The Role of the Hexagram in the Final Analysis
The hexagram generated by Meihua Yishu is one of several analytical layers in Vestara's output. It contributes a situational archetype—a qualitative description of the current dynamic and its likely direction of development. This archetype is presented alongside the Five Elements sector mapping, the BaZi compatibility score, and a synthesized narrative.
The hexagram reading typically includes: the name and traditional meaning of the original hexagram, the significance of the changing line, the name and meaning of the transformed hexagram, and the body-function (ti-yong) relationship analysis.
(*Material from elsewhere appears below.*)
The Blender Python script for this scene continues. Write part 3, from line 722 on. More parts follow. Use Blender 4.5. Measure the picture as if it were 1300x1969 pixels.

All of this is translated into accessible language that connects the traditional imagery to the specific market context of the query.
As with all Vestara outputs, the hexagram analysis is presented as cultural and educational content. It is one perspective among many, designed to enrich the user's thinking rather than to replace rigorous financial analysis. For questions about how to interpret our outputs, visit our FAQ.
Conclusion
Meihua Yishu represents a remarkable intellectual achievement: a method for generating structured, interpretable symbolic readings from the numerical fabric of the present moment. Shao Yong's insight that the hexagram is not imposed upon reality but extracted from it resonates with modern ideas about pattern recognition and signal extraction. At Vestara, we honor this tradition by implementing it faithfully in digital form, preserving its mathematical rigor while making it accessible to a contemporary audience.